Notice of extraordinary general meeting


Notice is hereby given that an Extraordinary General Meeting of Tea Smallholder Factories PLC will be held as a virtual meeting on 25th June 2024 at 10.45 a.m. for the purpose of considering and if thought fit passing the following resolution as a special resolution:

SPECIAL RESOLUTION – TO AMEND THE COMPANY’S ARTICLES OF ASSOCIATION IN LINE WITH THE REVISED LISTING RULES OF THE COLOMBO STOCK EXCHANGE:

IT IS HEREBY RESOLVED THAT the existing Article 104 (Alternate Directors) of the Articles of Association of the Company be deleted in its entirety and be substituted with the new Article 104 reflecting the requirements mandated under Section 9.9 of the Listing Rules on Alternate Directors, as set out below:

104 ALTERNATE DIRECTORS

    1. An alternate Director shall only be appointed under exceptional circumstances by any Director (“appointor”), giving notice in writing left at the office of the Company and approved by the Board to be an alternate Director of the Company to act in their place during their absence, subject to applicable laws, rules and regulations. Any such appointment shall not exceed a period of one (1) year from the date of appointment.

         The following provisions of this article shall apply to any such appointment:

    1. A person appointed to be an alternate Director shall not in respect of such appointment be entitled to receive any remuneration from the Company nor be required to hold any share qualification but the Board may repay the alternate Director such reasonable expenses as he may incur in attending and returning from meetings of the Board which he is entitled to attend or as he may otherwise properly incur in or about the business of the Company or may pay such allowances as they may think proper in respect of these expenses.

    1. An alternate Director shall (on them giving an address for such notices to be served upon them) be entitled to receive notices of all meetings of the Board and to attend and vote as a Director at any such meeting at which the Director appointing them is not personally present and generally to perform all the functions of their appointor as a Director, in the absence of such appointor.

    1. An alternate Director may be appointed for a specified period or until the occurrence of a specified event, but he shall ipso facto cease to be an alternate Director in any of the following events, that is to say:
        1. upon the return of their appointor including a return to Sri Lanka;

        1. if their appointor ceases for any reason to be a Director; provided that if any Director retires by rotation but is re-elected at the meeting at which such retirement took effect,

          any appointment made by them pursuant to this article which was in force immediately prior to their retirement shall continue to operate after their re-election as if they had not so retired;

        1. if the alternate Director shall have a receiving order made against them or compounds with their creditors or is adjudicated an insolvent;

        1. if the alternate Director be lunatic or become of unsound mind;

        1. if the appointment of the alternate Director is revoked by their appointor by a notice in writing left at the office;

        1. if the Board resolves that the appointment of the alternate Director be terminated;

    1. a Director shall not vote on the question of the approval of an alternate Director to act for them or on the question of the termination of the appointment of such an alternate Director under the foregoing sub-clause of this Article, and if they do so, their vote shall not be counted; nor for the purpose of any resolution for either of these purposes shall they be counted in the quorum present at the meeting.
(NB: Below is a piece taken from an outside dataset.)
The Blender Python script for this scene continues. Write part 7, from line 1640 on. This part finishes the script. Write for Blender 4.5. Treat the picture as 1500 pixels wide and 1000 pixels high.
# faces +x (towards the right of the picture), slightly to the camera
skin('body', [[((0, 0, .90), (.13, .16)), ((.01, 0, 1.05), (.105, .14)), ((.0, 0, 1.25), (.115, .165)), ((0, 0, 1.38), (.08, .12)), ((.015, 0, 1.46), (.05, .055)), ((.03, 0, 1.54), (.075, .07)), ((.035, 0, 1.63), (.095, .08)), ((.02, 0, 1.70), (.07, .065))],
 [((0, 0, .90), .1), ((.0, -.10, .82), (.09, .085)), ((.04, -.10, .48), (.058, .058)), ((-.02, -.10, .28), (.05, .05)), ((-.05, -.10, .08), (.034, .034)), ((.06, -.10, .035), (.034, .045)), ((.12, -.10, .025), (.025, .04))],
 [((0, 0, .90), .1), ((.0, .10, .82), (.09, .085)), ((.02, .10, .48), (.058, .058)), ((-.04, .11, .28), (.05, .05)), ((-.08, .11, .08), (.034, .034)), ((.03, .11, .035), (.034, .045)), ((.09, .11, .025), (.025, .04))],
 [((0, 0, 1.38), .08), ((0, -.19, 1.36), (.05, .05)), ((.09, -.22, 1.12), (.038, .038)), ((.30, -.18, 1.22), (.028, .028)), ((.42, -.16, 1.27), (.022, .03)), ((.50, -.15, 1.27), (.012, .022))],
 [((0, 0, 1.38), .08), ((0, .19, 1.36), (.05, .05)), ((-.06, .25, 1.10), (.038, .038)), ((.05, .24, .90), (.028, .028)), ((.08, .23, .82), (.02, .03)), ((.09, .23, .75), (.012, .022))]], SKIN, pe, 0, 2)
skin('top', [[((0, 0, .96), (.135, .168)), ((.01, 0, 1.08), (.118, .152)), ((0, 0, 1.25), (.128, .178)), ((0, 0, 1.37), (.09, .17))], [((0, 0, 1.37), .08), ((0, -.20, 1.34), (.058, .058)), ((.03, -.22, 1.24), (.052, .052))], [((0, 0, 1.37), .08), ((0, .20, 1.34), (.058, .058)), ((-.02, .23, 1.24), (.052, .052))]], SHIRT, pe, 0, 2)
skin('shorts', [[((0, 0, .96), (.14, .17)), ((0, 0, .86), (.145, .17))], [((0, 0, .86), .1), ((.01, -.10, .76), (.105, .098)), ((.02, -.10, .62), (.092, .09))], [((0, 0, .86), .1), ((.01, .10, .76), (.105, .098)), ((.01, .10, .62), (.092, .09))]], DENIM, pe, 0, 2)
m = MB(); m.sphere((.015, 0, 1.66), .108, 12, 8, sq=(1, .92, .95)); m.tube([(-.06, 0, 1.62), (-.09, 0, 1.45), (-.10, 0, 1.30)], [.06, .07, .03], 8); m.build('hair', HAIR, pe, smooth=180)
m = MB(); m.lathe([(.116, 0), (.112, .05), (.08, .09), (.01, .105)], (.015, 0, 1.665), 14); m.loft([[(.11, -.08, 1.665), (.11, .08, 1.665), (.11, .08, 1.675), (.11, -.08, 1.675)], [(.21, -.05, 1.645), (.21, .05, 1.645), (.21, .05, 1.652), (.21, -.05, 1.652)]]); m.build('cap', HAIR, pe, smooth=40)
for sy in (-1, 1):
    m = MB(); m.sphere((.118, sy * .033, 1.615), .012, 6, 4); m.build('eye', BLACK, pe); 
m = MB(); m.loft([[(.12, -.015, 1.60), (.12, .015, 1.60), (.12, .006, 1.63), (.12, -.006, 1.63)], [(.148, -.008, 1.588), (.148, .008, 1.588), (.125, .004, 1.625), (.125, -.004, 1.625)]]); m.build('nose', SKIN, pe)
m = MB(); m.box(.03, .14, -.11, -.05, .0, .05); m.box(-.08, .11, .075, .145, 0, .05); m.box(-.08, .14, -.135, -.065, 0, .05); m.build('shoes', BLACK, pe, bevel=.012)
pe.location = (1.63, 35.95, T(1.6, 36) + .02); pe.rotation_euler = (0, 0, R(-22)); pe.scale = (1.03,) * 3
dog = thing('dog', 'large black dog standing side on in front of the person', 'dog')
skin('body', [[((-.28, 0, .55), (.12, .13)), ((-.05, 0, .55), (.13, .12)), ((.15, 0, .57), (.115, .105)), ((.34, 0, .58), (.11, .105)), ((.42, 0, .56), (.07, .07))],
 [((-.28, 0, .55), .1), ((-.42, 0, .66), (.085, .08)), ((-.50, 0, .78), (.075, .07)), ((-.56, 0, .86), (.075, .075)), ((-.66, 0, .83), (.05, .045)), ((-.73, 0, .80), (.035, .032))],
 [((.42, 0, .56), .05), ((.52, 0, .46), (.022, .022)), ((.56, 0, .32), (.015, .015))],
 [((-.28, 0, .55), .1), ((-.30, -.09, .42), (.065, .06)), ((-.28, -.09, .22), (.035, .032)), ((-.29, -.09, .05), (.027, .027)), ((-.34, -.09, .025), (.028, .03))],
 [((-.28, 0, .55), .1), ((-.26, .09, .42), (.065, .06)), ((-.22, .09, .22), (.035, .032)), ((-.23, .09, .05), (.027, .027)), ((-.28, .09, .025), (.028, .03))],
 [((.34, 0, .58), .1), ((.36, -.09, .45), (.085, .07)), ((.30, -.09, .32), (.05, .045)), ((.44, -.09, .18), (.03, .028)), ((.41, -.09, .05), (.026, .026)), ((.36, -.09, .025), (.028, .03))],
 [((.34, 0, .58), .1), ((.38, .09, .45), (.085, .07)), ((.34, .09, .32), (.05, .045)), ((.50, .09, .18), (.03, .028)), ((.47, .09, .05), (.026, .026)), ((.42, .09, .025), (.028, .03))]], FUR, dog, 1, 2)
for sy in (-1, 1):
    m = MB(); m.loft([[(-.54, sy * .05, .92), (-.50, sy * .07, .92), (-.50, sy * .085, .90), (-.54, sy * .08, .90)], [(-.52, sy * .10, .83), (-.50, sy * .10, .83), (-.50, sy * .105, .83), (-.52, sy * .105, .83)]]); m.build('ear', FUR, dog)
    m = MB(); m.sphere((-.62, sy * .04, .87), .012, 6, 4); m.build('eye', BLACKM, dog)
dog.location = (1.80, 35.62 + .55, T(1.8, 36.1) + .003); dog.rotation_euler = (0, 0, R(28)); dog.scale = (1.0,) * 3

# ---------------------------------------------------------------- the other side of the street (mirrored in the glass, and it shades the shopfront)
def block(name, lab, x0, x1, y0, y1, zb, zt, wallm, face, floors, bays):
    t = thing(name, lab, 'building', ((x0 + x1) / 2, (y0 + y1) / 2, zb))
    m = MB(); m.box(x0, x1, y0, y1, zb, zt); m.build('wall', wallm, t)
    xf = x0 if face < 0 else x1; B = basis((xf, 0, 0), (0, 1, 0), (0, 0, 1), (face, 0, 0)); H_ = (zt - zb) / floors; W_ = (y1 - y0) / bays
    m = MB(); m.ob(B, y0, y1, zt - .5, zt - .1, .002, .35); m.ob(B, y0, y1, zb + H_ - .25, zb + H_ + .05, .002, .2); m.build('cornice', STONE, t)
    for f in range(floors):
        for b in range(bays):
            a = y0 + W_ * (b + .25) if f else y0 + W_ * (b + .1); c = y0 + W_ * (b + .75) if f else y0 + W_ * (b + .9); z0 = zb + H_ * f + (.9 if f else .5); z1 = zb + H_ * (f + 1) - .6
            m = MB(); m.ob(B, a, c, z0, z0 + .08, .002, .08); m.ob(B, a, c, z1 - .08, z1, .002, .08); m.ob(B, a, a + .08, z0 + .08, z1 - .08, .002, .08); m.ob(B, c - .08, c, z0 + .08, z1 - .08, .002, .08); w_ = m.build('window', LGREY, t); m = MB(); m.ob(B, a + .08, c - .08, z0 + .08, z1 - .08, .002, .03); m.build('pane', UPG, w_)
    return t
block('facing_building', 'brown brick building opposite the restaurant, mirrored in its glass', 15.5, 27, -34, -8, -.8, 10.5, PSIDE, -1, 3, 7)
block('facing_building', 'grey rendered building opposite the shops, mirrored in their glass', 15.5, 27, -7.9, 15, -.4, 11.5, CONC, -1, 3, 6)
    1. If an alternate Director is appointed for a non-executive Director such alternate should not be an executive of the Company. Similarly, if an alternate Director is appointed for an independent Director, the person so appointed shall meet the criteria for independence under applicable laws, rules and regulations.

    1. The attendance of any alternate Director at any meeting subject to (v) above, including Board committee meetings shall be counted for the purpose of the quorum.

By Order of the Board

TEA SMALLHOLDER FACTORIES PLC

KEELLS CONSULTANTS (PRIVATE) LIMITED

Secretaries 20th May 2024

 Notes:

(i). A Member unable to attend the meeting to appoint a Proxy to attend and vote in their place.

(ii). A Proxy need not be a Member of the Company.

(iii). A Member wishing to vote by Proxy at the Meeting may use the Form of Proxy enclosed herein.

(iv). Members are encouraged to vote by Proxy through the appointment of a member of the Board of Directors to vote on their behalf and to include their voting preferences on the resolution to be taken up at the Meeting in the Form of Proxy.

(v). In order to be valid, the completed Form of Proxy must be lodged at No. 117, Sir Chittampalam A. Gardiner Mawatha, Colombo 02 not less than 48 hours before the Meeting.

(vi). A vote can be taken on a show of hands or by a poll. If a poll is demanded, each share is entitled to one vote. Votes can be cast in person, by proxy or corporate representatives. In the event an individual Member and their Proxyholder are both present at the Meeting, only the Member’s vote is counted. If the Proxyholder’s appointor has indicated the manner of voting, only the appointor’s indication of the manner to vote will be used.

(vii). Instructions as to attending the virtual Meeting are enclosed.